Faith of a mustard seed; move mountains.

Friday, December 30, 2011

TF camp!

Just got back from TF camp quite late yesterday, so I decided write about it today.
Well, TF camp was quite not bad actually. I could say friendships were strengthen, made new friends, done things I have never done before in my 17 year old life! but above all, it made me reflect on myself the past year and deciding to make 2012 a year to shine for Him.

Reached church in the morning about 7.30 on 28/12 and left for Broga. Reached Outbac Broga campsite in the afternoon and di many activities I have not done before! Like Rock climbing, which I manage to climb all the way up :D and also the flying fox, which we are suppose to fly over a lake hanging by two cables. It was super awesome to have a full view of the lake the feeling flying over the lake is really indescribable. Oh and it's here that I realize I have just a lil' fear of heights. Eiks. Cell group and sharing at night, actually quite happy with my cell group.

The second day was the obstacle and water course. Which I totally embarrass myself and threw ALL my face there and felt like digging a hole to hide myself in -.-
Sometimes I really feel like slapping myself ish. Obstacle course I couldn't do all, and feel into the pool of water TWICE (Y) and in the water course I fell again, which no one did (Y) again. How awesome are you Charlene chan?! Haih, I'm just glad that's over. Other that that everything was smooth that day and I enjoyed the sharing and cell time (:

It's the third day that I went mountain climbing. Manage to climb all the way up to the top and felt like my legs were going to break. But nevertheless the view was awesome and fulfilling :) During the whole journey of climbing, you'il realise some guys are really gentlemens. But that's like 1 /2 in 10? Hahahah Anyways, it was one awesome activity! More sharing that day and set for home. During the journey home, we stopped at a petrol station, and played a game. I lost to everyone in my van twice ( Which is another embarrassing moment, but I'll pass sharing it ). So I had to buy a drink and give it to anyone in the petrol station saying 'God loves you'. It may seem small but I actually did it and it's a starting point and encouragement for me to make an impact in anyone's life.

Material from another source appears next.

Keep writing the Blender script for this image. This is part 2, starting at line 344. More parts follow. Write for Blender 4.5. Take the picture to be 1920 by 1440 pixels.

Although there was plenty of fun, there were also lessons to be learnt. Especially during reflection time. It's my first time sitting down quietly reflecting over everything that happen over the past year for two hours straight, well I was pretty restless at first but soon got used to it. And honestly thinking back about everything that happen over the year, it made me understand myself and God more. I would name 2011 a year of God showing His faithfulness to me even though I don't deserve it. Honestly I've been all so on for SPM that I didnt really spend much time doing TAWG, occasionally attending events here and there but there wasn't much personal time. Which made me realise that actually I should and starting next year, in a totally new environment and new people to meet with, I want to shine for Him.

Still fretting about Joshua camp. I do want to go, but my parents are against it because it clashes with my January intake. I've heard many testimonies from the participants and I do want to experience it myself. But ..... circumstances wouldn't allow. I can't do anything, but I do believe that if it's God plan for me to go, I would.